Using implicit differentiation makes it possible to handle situations where variables are mixed up, much like in real-life problems. It's about finding rates of change even when the link between variables isn't straightforward.

The chain rule is a powerful technique in differential calculus. When dealing with composite functions, the chain rule helps you find derivatives efficiently. Think of a composite function as a 'function within a function.' To differentiate it, the chain rule teaches us to take the derivative of the outer function first and then multiply it by the derivative of the inner function.

In our exercise, when differentiating the right side, \( \cot(xy) \), we applied the chain rule by treating \( xy \) as the inner function. The derivative of \( \cot \) with respect to its argument \( u \) is \( -\csc^2(u) \). Here, \( u \) is treated as \( xy \), so we've multiplied \(-\csc^2(xy)\) by the derivative of \( xy \) with respect to \( x \), which is \( y + x \frac{dy}{dx} \).

This rule is crucial when handling implicit functions where both variables are meshed together. It allows us to telescope down complex derivations into manageable calculations.

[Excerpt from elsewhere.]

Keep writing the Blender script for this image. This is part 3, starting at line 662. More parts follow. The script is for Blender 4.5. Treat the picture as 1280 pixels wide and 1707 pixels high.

The product rule is your go-to strategy when you need to differentiate a product of two functions. It establishes that the derivative of a product \( u \cdot v \) is given by: \( u'v + uv' \). Simply put, you differentiate the first function, multiply it by the second, then add it to the first function multiplied by the derivative of the second function.

In our problem, the left-hand side of the equation, \( xy \), is a product of two functions of \( x \)—namely, \( x \) and \( y \). By applying the product rule, it transforms into the derivative \( y + x \frac{dy}{dx} \). This step is essential in moving forward with implicit differentiation, especially when multiple functions are knitted together in the original equation.

The product rule is another tool that simplifies the complexity of calculus. It gives structure to the chaos of differentiating entwined functions.

Trigonometric derivatives deal with the derivatives of trigonometric functions like sine, cosine, and tangent. These derivatives are critical because they frequently appear in calculus problems.

In our implicit differentiation exercise, we encountered the cotangent function \( \cot(xy) \). The derivative of \( \cot(u) \) is \(-\csc^2(u)\), which is something you need to remember when doing problems involving trigonometric functions and their derivatives.

Understanding trigonometric derivatives is vital, especially in problems where trigonometric functions are involved in expressing relationships between variables. They not only make the differentiation process precise but also reveal deeper insights into how these functions behave under different conditions.